In Ayelet Gundar-Goshens Roman "Lügnerin" rutscht der jungen Nuphar eine Lüge heraus, die unaufhaltsam wächst, bis eine Rückkehr zur Wahrheit unmöglich scheint.
Nuphar stößt einen gellenden Schrei aus. Sie merkt gar nicht, wie laut und alarmierend er klingt. Eigentlich schreit die Siebzehnjährige vor Wut. Wut auf den Mann, der sie gerade so sehr beleidigt hat und der ihr von der Eisdiele nun in den Hinterhof folgt.

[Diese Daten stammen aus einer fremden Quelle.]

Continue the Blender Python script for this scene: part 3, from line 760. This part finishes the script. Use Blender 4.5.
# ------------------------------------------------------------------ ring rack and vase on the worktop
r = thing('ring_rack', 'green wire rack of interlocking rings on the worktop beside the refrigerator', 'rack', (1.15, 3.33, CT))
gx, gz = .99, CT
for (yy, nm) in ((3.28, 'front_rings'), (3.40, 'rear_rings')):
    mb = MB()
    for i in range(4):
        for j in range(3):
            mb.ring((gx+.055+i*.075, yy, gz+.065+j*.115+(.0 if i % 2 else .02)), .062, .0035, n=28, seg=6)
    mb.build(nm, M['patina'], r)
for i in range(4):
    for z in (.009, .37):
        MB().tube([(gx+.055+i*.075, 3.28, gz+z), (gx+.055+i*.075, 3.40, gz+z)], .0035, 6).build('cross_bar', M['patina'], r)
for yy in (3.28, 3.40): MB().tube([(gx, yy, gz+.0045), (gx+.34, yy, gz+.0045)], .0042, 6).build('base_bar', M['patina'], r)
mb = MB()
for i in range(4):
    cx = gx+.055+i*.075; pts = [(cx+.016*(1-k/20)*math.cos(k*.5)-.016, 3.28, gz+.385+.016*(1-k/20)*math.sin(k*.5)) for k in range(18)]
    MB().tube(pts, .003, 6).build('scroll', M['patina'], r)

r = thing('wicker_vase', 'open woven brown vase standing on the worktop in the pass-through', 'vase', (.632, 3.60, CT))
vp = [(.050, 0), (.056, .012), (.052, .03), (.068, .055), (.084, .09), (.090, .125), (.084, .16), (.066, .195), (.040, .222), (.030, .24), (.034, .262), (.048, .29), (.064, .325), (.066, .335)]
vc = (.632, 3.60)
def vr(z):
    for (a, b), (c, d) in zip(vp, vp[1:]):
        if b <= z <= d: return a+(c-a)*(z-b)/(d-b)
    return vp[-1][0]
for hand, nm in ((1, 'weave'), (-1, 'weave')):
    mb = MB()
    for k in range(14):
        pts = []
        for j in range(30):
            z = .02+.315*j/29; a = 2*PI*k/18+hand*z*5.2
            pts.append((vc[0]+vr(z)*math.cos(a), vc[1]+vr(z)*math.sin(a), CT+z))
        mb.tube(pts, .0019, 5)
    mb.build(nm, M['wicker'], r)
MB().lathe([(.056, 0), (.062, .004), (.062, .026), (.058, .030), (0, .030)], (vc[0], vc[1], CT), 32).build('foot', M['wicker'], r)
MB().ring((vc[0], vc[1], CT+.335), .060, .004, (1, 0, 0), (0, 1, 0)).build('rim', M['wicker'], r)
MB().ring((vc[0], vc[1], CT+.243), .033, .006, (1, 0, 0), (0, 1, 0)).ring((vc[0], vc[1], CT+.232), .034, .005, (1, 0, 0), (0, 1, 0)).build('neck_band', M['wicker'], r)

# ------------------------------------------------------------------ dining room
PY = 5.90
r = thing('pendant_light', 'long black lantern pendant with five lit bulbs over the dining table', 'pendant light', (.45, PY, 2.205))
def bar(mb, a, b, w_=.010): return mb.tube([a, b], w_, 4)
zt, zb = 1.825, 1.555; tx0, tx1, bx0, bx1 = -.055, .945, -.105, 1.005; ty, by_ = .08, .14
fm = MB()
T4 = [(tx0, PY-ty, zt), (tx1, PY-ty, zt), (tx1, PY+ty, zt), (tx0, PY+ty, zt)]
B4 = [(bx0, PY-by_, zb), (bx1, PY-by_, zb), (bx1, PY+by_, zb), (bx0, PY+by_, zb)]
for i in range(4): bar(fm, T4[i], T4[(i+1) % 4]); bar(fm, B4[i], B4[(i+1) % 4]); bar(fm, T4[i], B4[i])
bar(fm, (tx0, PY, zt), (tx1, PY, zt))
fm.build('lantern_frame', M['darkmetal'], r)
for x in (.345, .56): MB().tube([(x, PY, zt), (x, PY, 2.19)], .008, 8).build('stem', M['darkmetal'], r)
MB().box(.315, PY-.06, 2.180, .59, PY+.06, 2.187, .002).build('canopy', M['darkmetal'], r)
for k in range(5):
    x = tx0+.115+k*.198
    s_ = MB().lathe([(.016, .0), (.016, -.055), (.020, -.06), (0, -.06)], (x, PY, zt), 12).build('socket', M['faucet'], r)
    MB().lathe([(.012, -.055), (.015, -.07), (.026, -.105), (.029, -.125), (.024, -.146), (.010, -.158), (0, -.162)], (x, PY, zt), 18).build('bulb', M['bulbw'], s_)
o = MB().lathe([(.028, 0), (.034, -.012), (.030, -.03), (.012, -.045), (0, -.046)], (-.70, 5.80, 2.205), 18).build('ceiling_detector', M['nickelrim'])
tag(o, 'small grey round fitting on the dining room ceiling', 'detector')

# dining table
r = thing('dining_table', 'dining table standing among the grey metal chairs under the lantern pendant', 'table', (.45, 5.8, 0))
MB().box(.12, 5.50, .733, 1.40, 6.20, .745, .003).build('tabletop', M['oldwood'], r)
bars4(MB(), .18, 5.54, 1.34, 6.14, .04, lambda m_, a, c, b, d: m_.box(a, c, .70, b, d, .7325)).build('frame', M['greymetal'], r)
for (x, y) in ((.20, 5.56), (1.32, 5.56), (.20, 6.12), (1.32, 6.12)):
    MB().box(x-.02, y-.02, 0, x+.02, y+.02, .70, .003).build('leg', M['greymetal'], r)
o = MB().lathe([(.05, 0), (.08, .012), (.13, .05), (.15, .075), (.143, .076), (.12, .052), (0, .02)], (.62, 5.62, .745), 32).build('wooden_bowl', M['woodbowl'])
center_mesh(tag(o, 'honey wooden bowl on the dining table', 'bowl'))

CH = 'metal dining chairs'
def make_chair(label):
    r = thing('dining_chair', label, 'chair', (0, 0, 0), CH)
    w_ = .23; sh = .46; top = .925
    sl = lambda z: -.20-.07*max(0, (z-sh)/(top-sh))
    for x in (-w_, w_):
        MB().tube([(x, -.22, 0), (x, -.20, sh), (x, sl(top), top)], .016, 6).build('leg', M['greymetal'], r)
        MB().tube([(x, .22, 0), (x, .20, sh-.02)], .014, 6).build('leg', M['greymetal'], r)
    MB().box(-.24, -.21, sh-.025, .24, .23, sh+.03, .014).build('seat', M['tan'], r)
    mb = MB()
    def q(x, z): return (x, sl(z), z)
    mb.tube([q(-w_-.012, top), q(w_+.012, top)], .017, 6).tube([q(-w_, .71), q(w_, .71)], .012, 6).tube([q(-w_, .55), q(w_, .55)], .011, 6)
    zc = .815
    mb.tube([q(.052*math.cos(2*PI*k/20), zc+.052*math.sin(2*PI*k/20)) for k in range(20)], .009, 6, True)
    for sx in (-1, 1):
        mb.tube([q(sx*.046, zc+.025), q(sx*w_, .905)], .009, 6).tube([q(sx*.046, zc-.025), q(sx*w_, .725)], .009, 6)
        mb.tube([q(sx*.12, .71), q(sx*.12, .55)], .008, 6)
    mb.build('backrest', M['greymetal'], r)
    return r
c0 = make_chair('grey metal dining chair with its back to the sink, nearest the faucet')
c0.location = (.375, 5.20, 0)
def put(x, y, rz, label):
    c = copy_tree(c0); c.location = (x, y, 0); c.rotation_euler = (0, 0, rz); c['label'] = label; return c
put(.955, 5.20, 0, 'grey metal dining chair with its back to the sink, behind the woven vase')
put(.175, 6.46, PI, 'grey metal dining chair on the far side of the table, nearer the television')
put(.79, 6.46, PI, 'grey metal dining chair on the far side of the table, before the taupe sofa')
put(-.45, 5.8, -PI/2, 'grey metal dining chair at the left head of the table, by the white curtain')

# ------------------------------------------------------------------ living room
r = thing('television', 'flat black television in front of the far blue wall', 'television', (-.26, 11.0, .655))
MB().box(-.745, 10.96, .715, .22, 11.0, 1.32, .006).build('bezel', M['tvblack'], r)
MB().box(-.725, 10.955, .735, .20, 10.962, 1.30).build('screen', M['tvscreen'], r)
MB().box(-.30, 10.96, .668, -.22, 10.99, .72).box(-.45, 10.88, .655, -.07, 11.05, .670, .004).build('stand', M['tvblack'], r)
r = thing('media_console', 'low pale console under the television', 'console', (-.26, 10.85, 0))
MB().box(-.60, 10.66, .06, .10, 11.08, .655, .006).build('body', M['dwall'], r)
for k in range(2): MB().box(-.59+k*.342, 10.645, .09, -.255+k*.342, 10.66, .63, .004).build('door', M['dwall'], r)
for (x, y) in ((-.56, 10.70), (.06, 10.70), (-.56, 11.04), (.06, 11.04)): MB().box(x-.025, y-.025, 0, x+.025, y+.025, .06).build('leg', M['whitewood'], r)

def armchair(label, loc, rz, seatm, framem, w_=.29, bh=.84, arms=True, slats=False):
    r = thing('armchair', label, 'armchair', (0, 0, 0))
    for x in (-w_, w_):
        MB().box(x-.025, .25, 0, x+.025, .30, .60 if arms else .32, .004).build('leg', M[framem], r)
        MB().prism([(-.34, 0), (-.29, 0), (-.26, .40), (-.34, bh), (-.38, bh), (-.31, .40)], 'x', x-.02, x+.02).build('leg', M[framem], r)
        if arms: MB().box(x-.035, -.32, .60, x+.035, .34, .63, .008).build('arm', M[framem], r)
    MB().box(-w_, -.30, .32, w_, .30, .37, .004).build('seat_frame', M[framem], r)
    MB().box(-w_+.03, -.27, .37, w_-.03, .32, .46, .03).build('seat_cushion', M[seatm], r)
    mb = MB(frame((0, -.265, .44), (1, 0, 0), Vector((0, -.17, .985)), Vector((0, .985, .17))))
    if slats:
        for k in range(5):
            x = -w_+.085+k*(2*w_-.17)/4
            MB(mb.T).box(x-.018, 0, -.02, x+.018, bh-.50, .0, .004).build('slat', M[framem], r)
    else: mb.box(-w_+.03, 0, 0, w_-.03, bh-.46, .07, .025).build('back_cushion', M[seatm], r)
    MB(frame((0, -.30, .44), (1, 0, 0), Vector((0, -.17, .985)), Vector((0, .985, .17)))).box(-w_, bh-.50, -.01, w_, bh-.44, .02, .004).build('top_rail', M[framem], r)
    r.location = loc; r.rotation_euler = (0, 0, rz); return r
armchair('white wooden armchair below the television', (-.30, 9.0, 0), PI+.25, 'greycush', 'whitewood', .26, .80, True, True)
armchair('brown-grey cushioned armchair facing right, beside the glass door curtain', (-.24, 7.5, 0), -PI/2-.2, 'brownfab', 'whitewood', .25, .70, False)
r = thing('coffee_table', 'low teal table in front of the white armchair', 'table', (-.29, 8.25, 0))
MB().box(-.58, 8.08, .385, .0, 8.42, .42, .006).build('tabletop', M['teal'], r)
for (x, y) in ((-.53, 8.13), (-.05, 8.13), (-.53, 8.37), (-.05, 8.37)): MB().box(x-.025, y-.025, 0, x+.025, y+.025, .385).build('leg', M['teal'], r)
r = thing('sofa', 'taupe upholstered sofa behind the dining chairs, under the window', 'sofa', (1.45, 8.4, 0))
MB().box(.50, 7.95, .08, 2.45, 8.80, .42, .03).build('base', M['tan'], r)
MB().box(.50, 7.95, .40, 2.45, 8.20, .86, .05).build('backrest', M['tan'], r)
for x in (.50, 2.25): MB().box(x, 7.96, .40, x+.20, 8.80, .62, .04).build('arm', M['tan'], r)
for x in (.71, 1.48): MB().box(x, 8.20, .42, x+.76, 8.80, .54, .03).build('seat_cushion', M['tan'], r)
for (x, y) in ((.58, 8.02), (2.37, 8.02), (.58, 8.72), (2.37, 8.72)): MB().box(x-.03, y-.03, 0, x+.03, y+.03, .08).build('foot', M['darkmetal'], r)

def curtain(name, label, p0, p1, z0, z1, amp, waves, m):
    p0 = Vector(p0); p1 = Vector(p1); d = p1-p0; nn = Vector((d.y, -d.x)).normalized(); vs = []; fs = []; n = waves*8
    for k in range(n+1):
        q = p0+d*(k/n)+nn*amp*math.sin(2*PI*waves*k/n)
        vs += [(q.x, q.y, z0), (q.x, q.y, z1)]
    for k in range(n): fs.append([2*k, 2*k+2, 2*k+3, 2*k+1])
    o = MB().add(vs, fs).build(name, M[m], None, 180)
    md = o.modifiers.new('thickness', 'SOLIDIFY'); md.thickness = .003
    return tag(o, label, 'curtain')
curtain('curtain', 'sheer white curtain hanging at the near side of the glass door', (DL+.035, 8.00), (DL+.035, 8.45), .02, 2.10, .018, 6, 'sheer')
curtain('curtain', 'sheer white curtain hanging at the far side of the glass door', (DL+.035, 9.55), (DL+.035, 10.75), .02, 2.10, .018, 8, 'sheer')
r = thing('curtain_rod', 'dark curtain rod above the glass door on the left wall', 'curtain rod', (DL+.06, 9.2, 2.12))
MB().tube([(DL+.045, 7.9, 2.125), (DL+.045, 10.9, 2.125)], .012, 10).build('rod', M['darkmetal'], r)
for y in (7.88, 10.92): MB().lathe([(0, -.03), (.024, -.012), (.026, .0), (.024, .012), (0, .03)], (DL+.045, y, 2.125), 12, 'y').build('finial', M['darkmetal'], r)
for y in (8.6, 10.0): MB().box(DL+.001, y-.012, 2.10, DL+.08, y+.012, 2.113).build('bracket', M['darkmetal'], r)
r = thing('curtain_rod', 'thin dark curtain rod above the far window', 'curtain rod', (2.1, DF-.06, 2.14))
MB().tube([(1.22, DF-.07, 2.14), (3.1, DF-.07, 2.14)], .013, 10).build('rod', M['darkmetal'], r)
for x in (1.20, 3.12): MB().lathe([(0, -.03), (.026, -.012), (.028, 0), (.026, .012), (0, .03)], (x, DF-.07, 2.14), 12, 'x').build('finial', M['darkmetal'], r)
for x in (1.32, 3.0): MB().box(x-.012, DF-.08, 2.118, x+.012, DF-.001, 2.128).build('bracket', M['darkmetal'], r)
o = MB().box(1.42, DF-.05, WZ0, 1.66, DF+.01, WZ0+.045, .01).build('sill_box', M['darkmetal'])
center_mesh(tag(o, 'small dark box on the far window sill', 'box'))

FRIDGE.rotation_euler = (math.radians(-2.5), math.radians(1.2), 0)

Aus Missverständnis wird Lüge
Vielleicht schreit sie auch aus Wut über sich selbst, weil sie eine Außenseiterin ist, sich unscheinbar fühlt und vom Pech verfolgt. Als sie von Herbeieilenden gefragt wird, ob der Mann sich an ihr vergriffen habe, sagt Nuphar leise "Ja". Und so ist ihre Lüge geboren.
"Mit jedem Schluchzen sind sich alle Anwesenden sicher, zu wissen, was hier geschehen ist. Es ist doch offensichtlich: Er hat sie angefasst. Nuphar weiß es besser."

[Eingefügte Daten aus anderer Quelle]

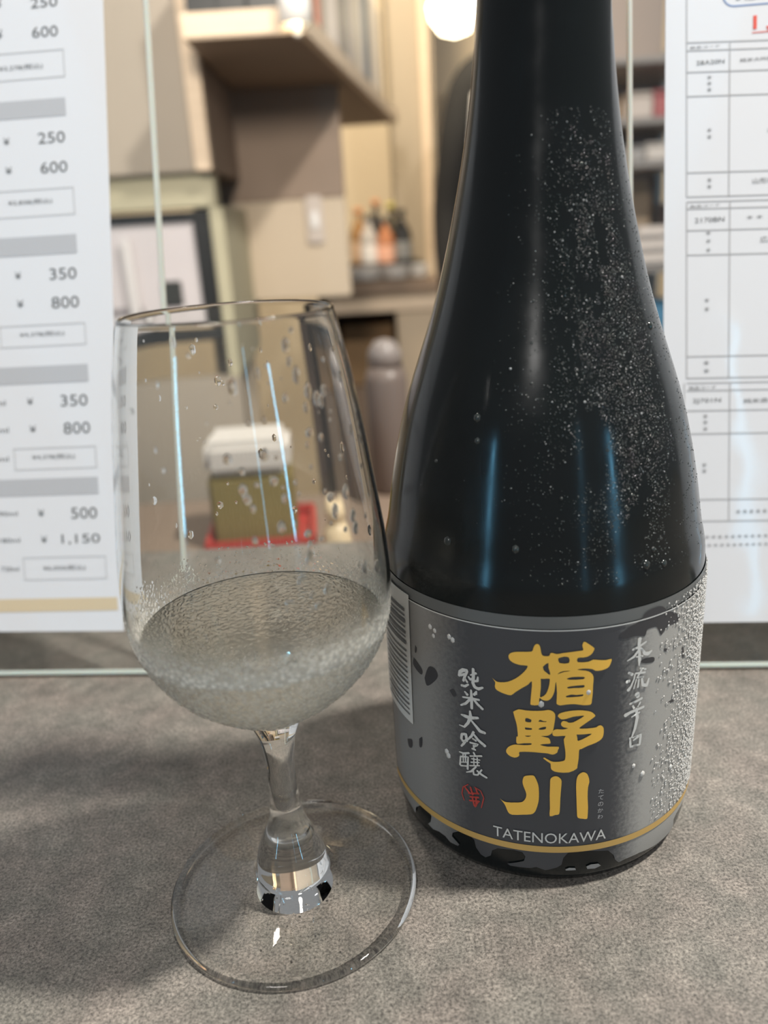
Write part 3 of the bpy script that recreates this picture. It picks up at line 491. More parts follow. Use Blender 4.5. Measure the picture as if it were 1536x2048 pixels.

Dem angeblichen Täter bringt die Lüge ein Gerichtsverfahren, Nuphar die Aufmerksamkeit, die ihr bislang verwehrt war. Die Lüge wächst und wächst. Und vielleicht könnte Nuphar damit leben, wenn da nicht ihr Gewissen wäre. Und Zeugen. Die wollen etwas für ihr Schweigen haben.

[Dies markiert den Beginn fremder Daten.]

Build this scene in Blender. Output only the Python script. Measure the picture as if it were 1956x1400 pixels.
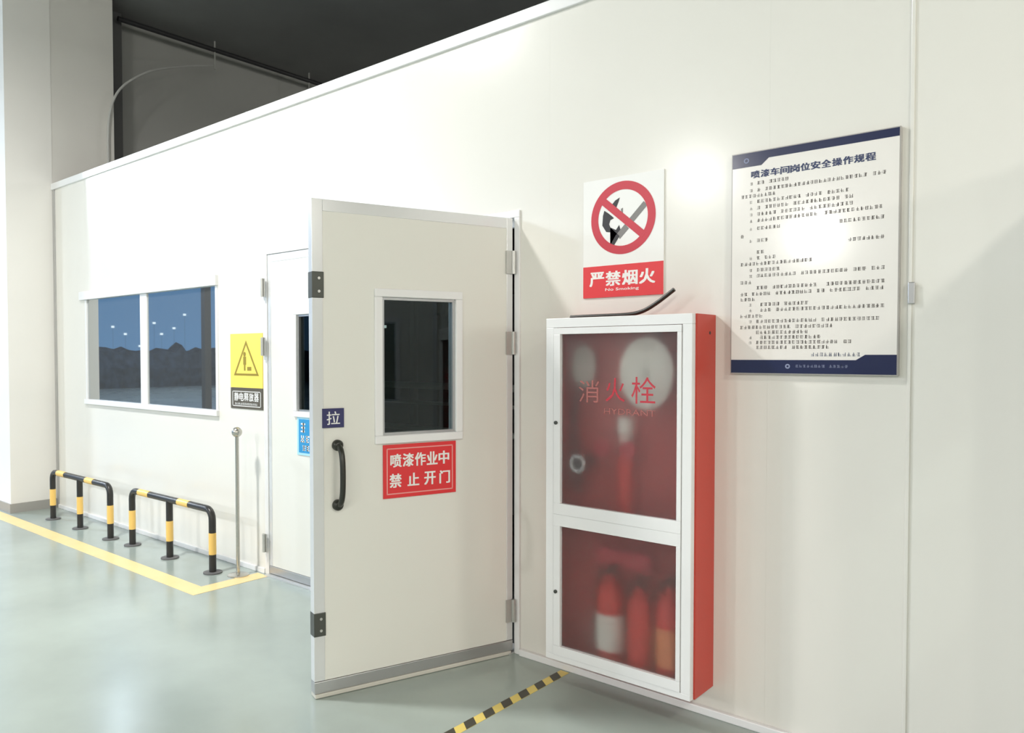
import bpy, bmesh, math, random
from mathutils import Matrix, Vector
random.seed(7)
PI = math.pi
sc = bpy.context.scene
for o in list(bpy.data.objects):
    bpy.data.objects.remove(o)

# ------------------------------------------------------------------ camera
F, YAW, PIT, ROL, CH, CD = 1480.95, 0.722863, 0.0271296, -0.0013285, 1.45957, 2.98879
_c, _s = math.cos(YAW), math.sin(YAW)
fw = Vector((-_s*math.cos(PIT), _c*math.cos(PIT), -math.sin(PIT)))
rt = Vector((_c, _s, 0)); up = rt.cross(fw)
r2 = math.cos(ROL)*rt + math.sin(ROL)*up
u2 = -math.sin(ROL)*rt + math.cos(ROL)*up
cam = bpy.data.cameras.new('camera')
cam.sensor_width = 36; cam.lens = F/1956*36
cam.shift_x = (978-885)/1956; cam.shift_y = (718-700)/1956
cam.clip_start = 0.05; cam.clip_end = 300
co = bpy.data.objects.new('camera', cam)
sc.collection.objects.link(co)
M = Matrix((r2, u2, -fw)).transposed().to_4x4(); M.translation = Vector((0, -CD, CH))
co.matrix_world = M
sc.camera = co

# ------------------------------------------------------------------ light
sc.view_settings.view_transform = 'Standard'
sc.view_settings.look = 'None'
sc.view_settings.gamma = 1.0
sc.view_settings.use_curve_mapping = False
sc.view_settings.exposure = 0.0

w = bpy.data.worlds.new('dusk_sky'); sc.world = w; w.use_nodes = True
nt = w.node_tree; bg = nt.nodes['Background']
tc = nt.nodes.new('ShaderNodeTexCoord'); sx = nt.nodes.new('ShaderNodeSeparateXYZ')
cr = nt.nodes.new('ShaderNodeValToRGB')
nt.links.new(tc.outputs['Generated'], sx.inputs[0]); nt.links.new(sx.outputs['Z'], cr.inputs[0])
cr.color_ramp.elements[0].position = 0.0; cr.color_ramp.elements[0].color = (0.17, 0.38, 0.68, 1)
cr.color_ramp.elements[1].position = 0.6; cr.color_ramp.elements[1].color = (0.05, 0.12, 0.28, 1)
nt.links.new(cr.outputs[0], bg.inputs[0]); bg.inputs[1].default_value = 1.0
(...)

Ayelet Gundar-Goshen ist 1982 geboren und lebt und arbeitet als Autorin und Psychologin in Tel Aviv, wo auch Nuphars Geschichte spielt. "Die Lügnerin" ist ihr dritter Roman.
Das Buch:
"Lügnerin“ von Ayelet Gundar-Goshen, aus dem Hebräischen ins Deutsche übersetzt von Helene Seidler, erschienen im Verlag Kein & Aber, 336 Seiten.